Heavenly tickles deliver annual reminders

Small signs offer lasting reminders that loved ones are never far away

John and Kristin Lorson smiling together.

Mother’s Day has come and gone, but not without the little “tickle” that occurs every year around this time to remind me my own mother is out there in the ether keeping a watchful eye over her progeny.

There is great irony in the idea that the most unforgettable woman I’ve ever known feels the need to remind me she’ll always be there. She certainly doesn’t need to worry.

This year it came in the form of a lilac outside an open window at work. The bush seemed to bud and blossom all in the same day to fill my office with my mom’s favorite scent as the breeze changed direction in the middle of a long afternoon. She couldn’t have been more present if she were actually standing there.

Mom wasn’t the originator of the “heavenly tickle” in our family, however. My siblings and I first noticed the phenomenon not long after our dad passed away.
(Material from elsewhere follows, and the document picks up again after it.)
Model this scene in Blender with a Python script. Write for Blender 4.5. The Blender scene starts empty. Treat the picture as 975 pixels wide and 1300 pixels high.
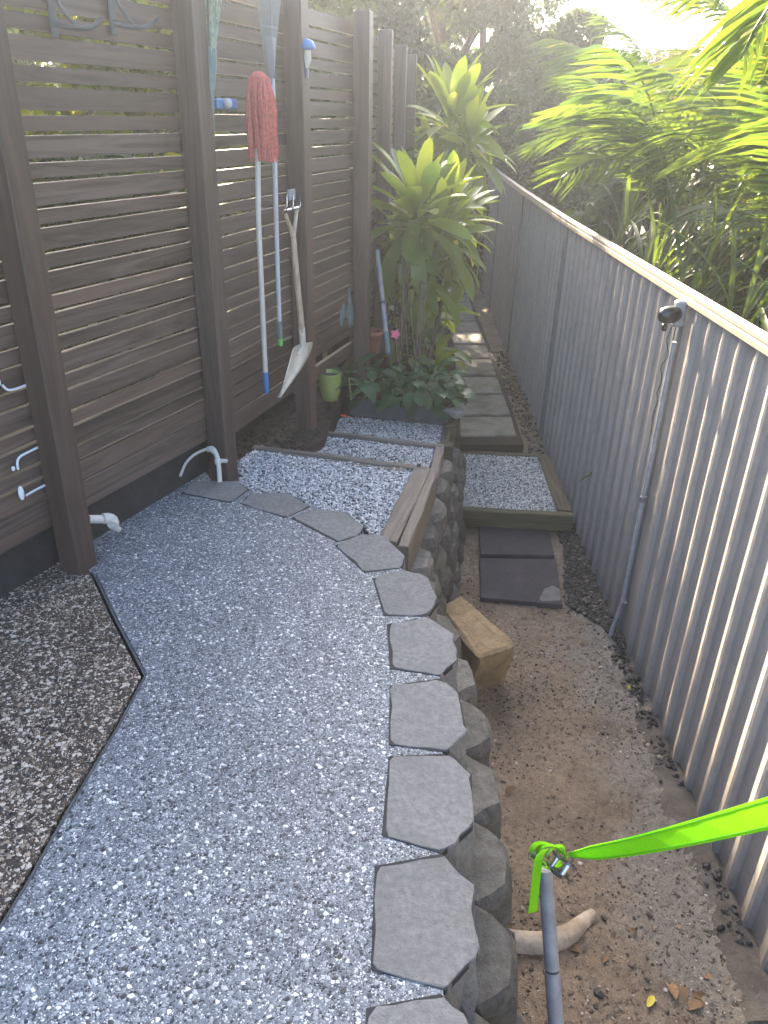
import bpy, math, random
import numpy as np
from mathutils import Vector, Matrix, Quaternion
random.seed(7); rng = np.random.default_rng(7)
S = bpy.context.scene
COL = S.collection
rad = math.radians
pi = math.pi

# ------------------------------------------------------------------ camera, world, sun
PITCH, ROLL, FOC = rad(26.8), rad(-1.2), 1000.0
_f = np.array([0, math.cos(PITCH), -math.sin(PITCH)]); _u0 = np.array([0, math.sin(PITCH), math.cos(PITCH)])
_r0 = np.array([1., 0, 0])
_r = math.cos(ROLL)*_r0 - math.sin(ROLL)*_u0
_u = math.cos(ROLL)*_u0 + math.sin(ROLL)*_r0
cam = bpy.data.cameras.new('camera'); co = bpy.data.objects.new('camera', cam); COL.objects.link(co)
cam.sensor_fit = 'HORIZONTAL'; cam.sensor_width = 36; cam.lens = 36*FOC/975
cam.clip_start = 0.02; cam.clip_end = 2000
M4 = Matrix.Identity(4)
for i in range(3):
    M4[i][0], M4[i][1], M4[i][2] = _r[i], _u[i], -_f[i]
co.matrix_world = M4
S.camera = co

SUN_AZ, SUN_EL = rad(-11.5), rad(28.5)           # azimuth measured from +Y towards +X
W = bpy.data.worlds.new('World'); S.world = W; W.use_nodes = True
nt = W.node_tree; bg = nt.nodes['Background']
sky = nt.nodes.new('ShaderNodeTexSky'); sky.sky_type = 'NISHITA'; sky.sun_disc = False
sky.sun_elevation = SUN_EL; sky.sun_rotation = SUN_AZ
sky.air_density = 0.7; sky.dust_density = 4.0; sky.ozone_density = 1.0
nt.links.new(sky.outputs[0], bg.inputs[0]); bg.inputs[1].default_value = 0.13
sl = bpy.data.lights.new('sun', 'SUN'); so = bpy.data.objects.new('sun', sl); COL.objects.link(so)
sl.energy = 5.0; sl.angle = rad(0.6); sl.color = (1.0, 0.82, 0.60)
sd = Vector((math.sin(SUN_AZ)*math.cos(SUN_EL), math.cos(SUN_AZ)*math.cos(SUN_EL), math.sin(SUN_EL)))
so.rotation_euler = sd.to_track_quat('Z', 'Y').to_euler()
S.view_settings.view_transform = 'Standard'; S.view_settings.look = 'None'
S.view_settings.exposure = 2.95; S.view_settings.gamma = 1.0
S.cycles.max_bounces = 8; S.cycles.diffuse_bounces = 5; S.cycles.transparent_max_bounces = 8

# ------------------------------------------------------------------ picking points of the place from measured sight lines
def ray(px, py):
    return _f + (px-487.5)/FOC*_r - (py-650)/FOC*_u
def Z(px, py, z):
    d = ray(px, py); return d*(z/d[2])
def D(px, py, dep):
    return ray(px, py)*dep
def PL(px, py, p, n):
    d = ray(px, py); return d*(np.dot(p, n)/np.dot(d, n))

# ------------------------------------------------------------------ materials
class N:
    def __init__(s, name):
        s.m = bpy.data.materials.new(name); s.m.use_nodes = True
        s.t = s.m.node_tree; s.t.nodes.clear()
        s.out = s.t.nodes.new('ShaderNodeOutputMaterial')
    def n(s, typ, _in=None, **kw):
        x = s.t.nodes.new('ShaderNode'+typ)
        for k, v in kw.items(): setattr(x, k, v)
        for k, v in (_in or {}).items(): s.set(x, k, v)
        return x
    def set(s, x, k, v):
        i = x.inputs[k]
        if hasattr(v, 'is_output'): s.t.links.new(v, i)
        elif isinstance(v, bpy.types.Node): s.t.links.new(v.outputs[0], i)
        else:
            if isinstance(v, tuple) and len(v) == 3 and i.type == 'RGBA': v = v+(1,)
            i.default_value = v
    def coord(s, obj=True, scale=None):
        c = s.n('TexCoord').outputs['Object'] if obj else s.n('NewGeometry').outputs['Position']
        if scale:
            c = s.n('Mapping', {'Vector': c, 'Scale': scale}).outputs[0]
        return c
    def noise(s, c, scale, detail=4, rough=.55, out='Fac', dist=0):
        return s.n('TexNoise', {'Vector': c, 'Scale': scale, 'Detail': detail, 'Roughness': rough, 'Distortion': dist}).outputs[out]
    def ramp(s, f, stops, interp='LINEAR'):
        r = s.n('ValToRGB', {'Fac': f}); cr = r.color_ramp; cr.interpolation = interp
        while len(cr.elements) < len(stops): cr.elements.new(.5)
        for e, (p, c) in zip(cr.elements, stops):
            e.position = p
            if not isinstance(c, tuple): c = (c, c, c)
            e.color = c+(1,)
        return r.outputs[0]
    def mix(s, f, a, b, mode='MIX'):
        x = s.n('MixRGB', {'Fac': f, 'Color1': a, 'Color2': b}); x.blend_type = mode
        return x.outputs[0]
    def math(s, op, a, b=0.0):
        x = s.n('Math', {0: a, 1: b}); x.operation = op; return x.outputs[0]
    def bump(s, h, strength=.5, dist=.01, normal=None):
        d = {'Height': h, 'Strength': strength, 'Distance': dist}
        if normal is not None: d['Normal'] = normal
        return s.n('Bump', d).outputs[0]
    def done(s, color, rough=.7, spec=.4, normal=None, metal=0.0, **kw):
        d = {'Base Color': color, 'Roughness': rough, 'Specular IOR Level': spec, 'Metallic': metal}
        if normal is not None: d['Normal'] = normal
        d.update(kw)
        b = s.n('BsdfPrincipled', d)
        s.t.links.new(b.outputs[0], s.out.inputs[0]); return s.m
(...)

Even from the great beyond, Dad seemed to operate in a manner entirely consistent with his earthly personality. He’d mess with us by moving stuff around, make us think we’d misplaced something — a wrench, a book, a single sock from a pair — something we’d held in our hands only moments before.

Then, most certainly to his great delight, we would wander all over the house looking for the missing item, only to return to the very same spot to find it exactly where we’d started the search in the first place.

My brother Jeff and I seemed to be regular targets of Dad’s heavenly shenanigans, and it went on for years, right up until Mom passed away. Then it all stopped.

Things were quiet for nearly a year after that, and we presumed Mom and Dad were too busy catching up to mess with us anymore. Then one day as I was riding my bike home from work, I noticed a bright-pink strand of mason’s string running alongside the road, the kind you’d find lining up blocks on a construction site. It had likely unspooled from the bed of some passing pickup as it hurried down the road.

A perennial sucker for any roadside curiosity, I followed it a hundred yards to its end. There, the string terminated in a perfect, script, capital “L.” The monogram was unmistakable, the situation uncanny. I’d seen that signature a thousand times. LaVonne Lorson was near.

It was just four days shy of Mother’s Day that year, but more importantly, it was the very date of my parents’ wedding anniversary. I rerouted my path home that day to stop by the cemetery and let the two of them know I’d gotten their message.

As the youngest in a brood of eight, I’ve never been one to track birthdays or anniversaries. It was such an overwhelming task from the start that I gave up early on and never looked back. Had I been inclined to do so, however, I’d have certainly abandoned the mission by now, given my parents’ 90-some descendants.

I do, however, know for certain May 9 marks the day the whole story officially started. This year marks Mom and Dad’s 80th celebration. I’m pretty certain when the party is over, one or more of us kids is going to get a tickle to make sure we remembered. Happy anniversary, Mom and Dad!